Donc, attention, un État partenaire ou facilitateur ne signifie pas un « État faible », au contraire ! Prenez l’exemple de la Sécurité sociale. Au départ, vers la moitié du 19e siècle, il s’agissait de communs sociaux auto-organisés, marqués par des inégalités sectorielles et spatiales. Puis, le mouvement ouvrier a créé des mutuelles nationales, mais qui n’ont jamais couvert qu’une minorité de la population. C’est l’État et ses droits sociaux pour tous qui ont créé un vrai potentiel d’égalités (au cours des Trente glorieuses), mais au prix d’une bureaucratisation. Notre idéal aujourd’hui, c’est de garder cette échelle et ce socle de droits, mais en démocratisant le fonctionnement de ces services.
Ces projets de communs urbains vont-ils réussir à tenir sur le long terme et à se multiplier, à Gand et ailleurs ?
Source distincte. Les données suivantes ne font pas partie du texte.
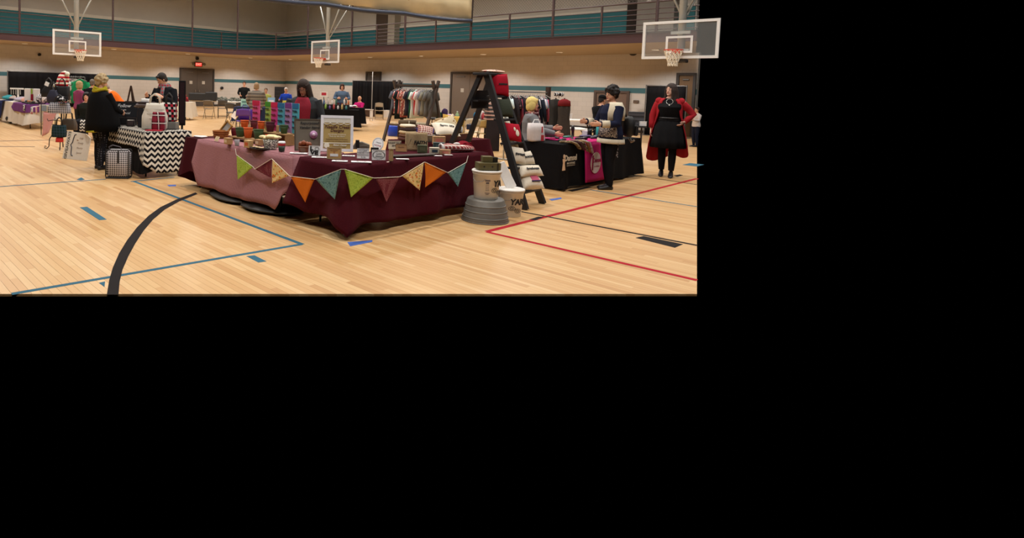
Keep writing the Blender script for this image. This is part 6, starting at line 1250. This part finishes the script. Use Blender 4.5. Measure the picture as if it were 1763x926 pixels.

Nous sommes globalement dans un cycle de re-mutualisation et de ré-invention des communs, toutes les statistiques le montrent. Mais, sans réforme législative et sans nouvelles régulations, et même s’ils résolvent des problèmes, beaucoup de ces projets risquent de rester marginaux. Regardez comment le fameux feed-in tariff en Allemagne (un mécanisme politique conçu pour accélérer les investissements dans les technologies d’énergie renouvelable) a permis aux coopératives d’énergie de se généraliser, jusqu’à les amener à produire aujourd’hui la majorité de l’électricité dans le pays ! La reconnaissance de ces nouveaux modèles passera nécessairement par une lutte sociale et politique pour changer les indicateurs de l’achat public et de l’analyse financière. Mais je n’ai aucun doute sur la faisabilité des choses. Ni leur nécessité si l’humanité veut survivre aux multiples crises écologiques convergentes.